Thursday, May 31, 2012

A Tear

I have to admit that having a child does change you.

I noticed I am more "in the lookout" for strange things, I get easily irritated when somebody is screaming at a child, I can't watch some programs that includes child abuse even some news that are too sad to even talk about it. Not that I used to run to change the channel to look for those programs, but now I just get too irritated. Too mad and feeling with no power to change the world.

Although I can't control everything that surround me, there are times that you get some news that just break your heart and the only thing that may make you feel a bit better, is to  just give up to tears. Today is the third day of Dylan going to the daycare. After crying that first day, I have been less sad and really excited to see him at the end of the day. It's like Christmas everyday. He is there, happy, smiling...and his smile just do something in my heart that I can't explain. When I was starting to feel better going through that stage of our lives...I got some news on my phone. Also, today, was the birth of the third son of a friend of ours. We knew he had problems. His parents were committed to go to the end and committed to be for him all the time. Information make you more knowledgable but can't prepare you for what you will have to go through. Nothing in life prepares you to say good bye too soon to something so precious. There is no words enough that I can say to make them feel better, but I guess to let them know that they are love and the power of love and family is great than anything else may do something. I feel powerless. Life is so delicate, too many thin lines surround us.

This month in particular have been heating my home plate too much. Another friend is battling with a terrible enemy and I just want to be there for her. I don't feel depressed, just sad. Kind of mad that there are things that nobody should go through. I am not a religious person as you know it by now...and I don't pray. I say things at loud or talk to myself. I really have hard time between logic and faith. But whatever the reason we are here or how we got here, I just hope that whoever is suffering a lost can find strength and get all the love they can from the people surrounding them. Love is all I have to give. It's been said that love cures, love get people together, loves creates people...love give strength to go through sadness and despair.

Today I am picking up Dylan early. I just want to hug him...hug Brad and say how much I love them.

Ah ah ah oh oh ah ah

No, is nothing sexually on it...actually that's what I am listening most of the days lately from Dylan.
He just go on and on and it's funny. He is more alert which I love because there is some kind of interaction and character.

But as I said before, I am not going to talk about my son all the time in these blogs. No sir, I said I wasn't and I won't. One, two paragraphs should suffice. The rest is too much to put on typing.

So what else can I say about? I have been in my home for almost THREE months calendar. I don't know how other women do, but I realized I do like to be out somewhere else talking with people and doing something different than talking kids stuff. Don't take me wrong, I LOVE my son but I just don't think I am the type that can stay at home all the time. If you see my "trone" like my mother called it...is my chair in which I normally breastfeed Dylan, one side my phone, my laptop, my tv controllers and a small table to put everything on it. Pretty handy. And I can breastfeed, change the TV and text/web surfing on my phone at the same time...hell yes. Multitasking is my name.
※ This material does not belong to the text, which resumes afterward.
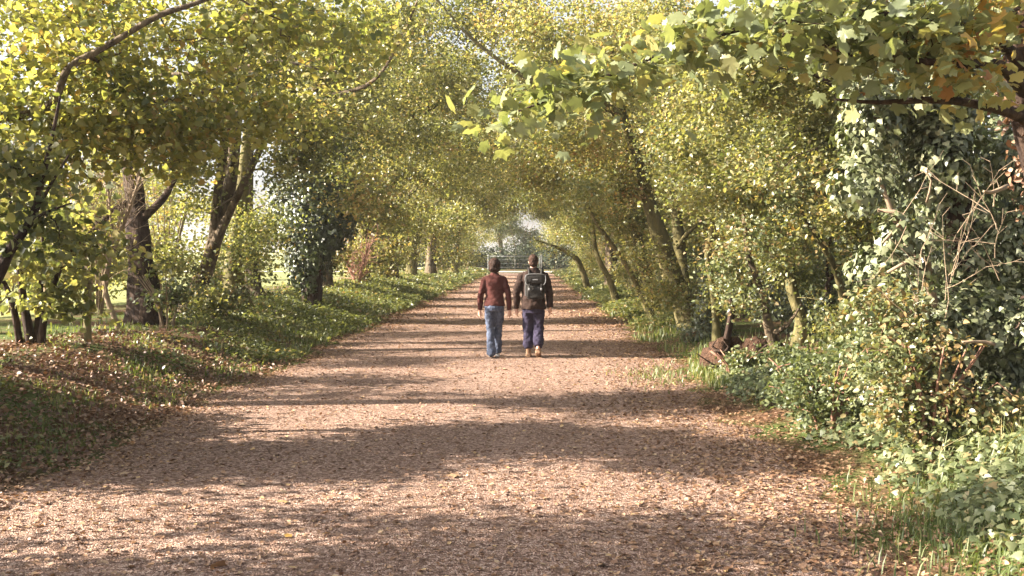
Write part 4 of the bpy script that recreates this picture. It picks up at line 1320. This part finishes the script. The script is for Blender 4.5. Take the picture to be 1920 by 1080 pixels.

Anyway, I still don't have a final answer about "what's motherhood". I don't know. Is not easy folks is not but do I love it, yes...which I will do it all over again, YES!

Friday, May 18, 2012

Motherhood

So this is it huh? That's how I suppose to feel...well I really don't know what people expect me to feel. I am tired, exhausted, kind of scare...and sometimes I wish I will be in February 29th again. Why? I have no specific answer for that. Don't get me wrong...I will have Dylan ten times again...X times again. He is just beautiful. I mean he is seriously a handsome kid. You know how mix kids can come...but this one, we did just good.

I mean one of the good things that Dylan was born is that I actually can drink without affecting him. And I know I know I have said a lot about drinking...but the reality I DO LIKE TO DRINK. It is not going to change now and never until I die. I think is awesome to drink, no...not 1 drink...I like to drink around 3 good cold beers, 2 margaritas...and if everything is around food...wine please.

Anyway I am not sure what is this post is exactly about...oh motherhood. Well I have to say I do understand now some of the fears that I guess my mother was feeling and I could not understand them. The best I can do is to prepare Dylan for the good and bad out there. How to prepare him...gee I don't know, there is no book that came after the delivery date in the mail you know. Heck, he was screaming after the circumcision and we had no idea it was going to hurt him that bad for four days, oh well. And yes we kNOW was not necessary but is one of those things that you have to decide to do and since we think yes, it was done.

I think the most important part that I have learned is that no matter how tired somedays I feel, no matter that I carry him back and forth and I feel I have no energy for some reason, or I have no idea WHY is he crying at this moment...he suddenly smiles and I am like "okay I love you a lot" and I forget that at 2 am I will be waking up to feed him.

I guess it all comes like a circus...attending him, Brad, keep friendships...be active, go out, do errands, thinkingt that I will be back to work...all that together is a juggling act, that I must do but the coolest thing is that I don't have to be GREAT at that...I don't have to be perfect. I must be fun doing it. And I am.